The best bit about women’s football is the commercials, because from butch female footballers you suddenly cut to fragrant ads for feminine hygiene products and credit cards for people with poor credit ratings and you’re reminded what real women look like. If you wanted men to pay attention to women’s sports, you’d bring back GLOW.
It’s not that the women on our TVs at the moment are bad at sport, it’s that the sport they’re good at is women’s soccer. I think televised women’s sports should be limited to those activities guaranteed to be thrilling and death-defying. Sport should be dangerous. So, how about competitive parallel parking? An algebra quiz? Synchronised credit card bill-opening?
Or, if the organisers are feeling really brave, what about a round of “Yes, your bum looks huge in that”?
Before you accuse me of misogyny, I don’t hate all women’s sports. Hockey’s great, even though the women’s Olympic team can’t reliably beat high school boys. Yes, you read that right: the women’s Olympic hockey team plays at the same level as most American high school boys.
The women don’t seem to mind, in case you’re wondering: they apparently regard playing high schoolers as great practice for the women’s Olympic competitions. That, at least, provides a bit of comic relief from the tedium of hockey itself: the sight of panting 25-year old female athletes struggling to keep up with the 17-year-old lads who later cruelly reject their advances in the bar.
If I was told to watch women’s soccer at gunpoint I’d put the gun in my mouth and flip the safety myself.
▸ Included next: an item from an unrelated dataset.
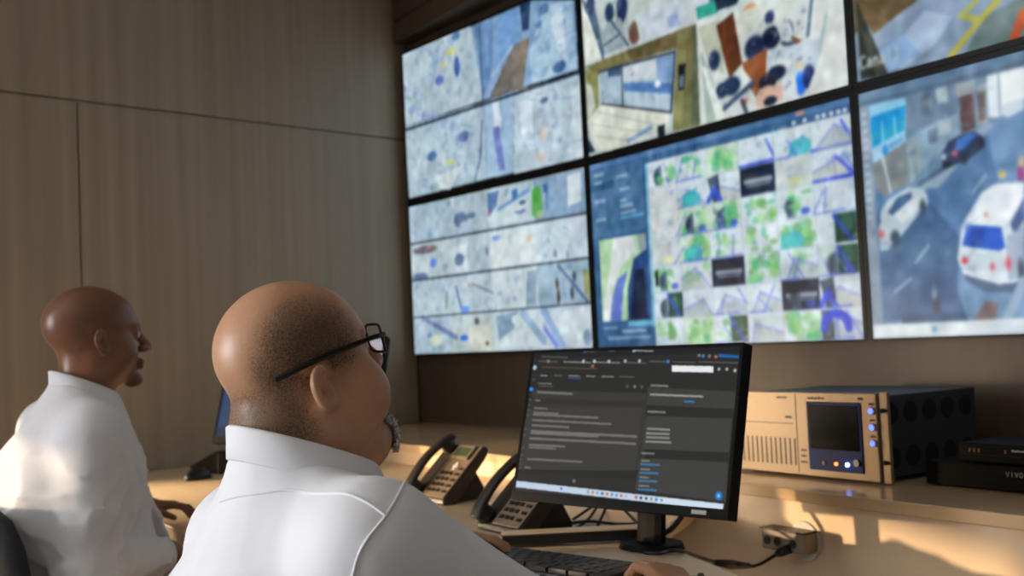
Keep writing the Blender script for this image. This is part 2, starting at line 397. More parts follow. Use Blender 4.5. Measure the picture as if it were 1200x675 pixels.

Which is a funny coincidence because there’s been a massive outbreak of suicide among senior executives at Hyundai and Kia, sponsors of the Women’s World Cup, as managers realise they might draw the short straw and be forced to pad out the company box. Serves them right, really. Hyundai and Kia are the women’s football of cars.
Fortunately for male spectators — and bullied husbands — the Women’s World Cup is also sponsored by Budweiser. Handy, because you’re going to need a lot of it. Rounding out the corporate backers is Coca-Cola. Because everyone knows bitches love a bit of Coke. Sorry, no offence, but it’s true.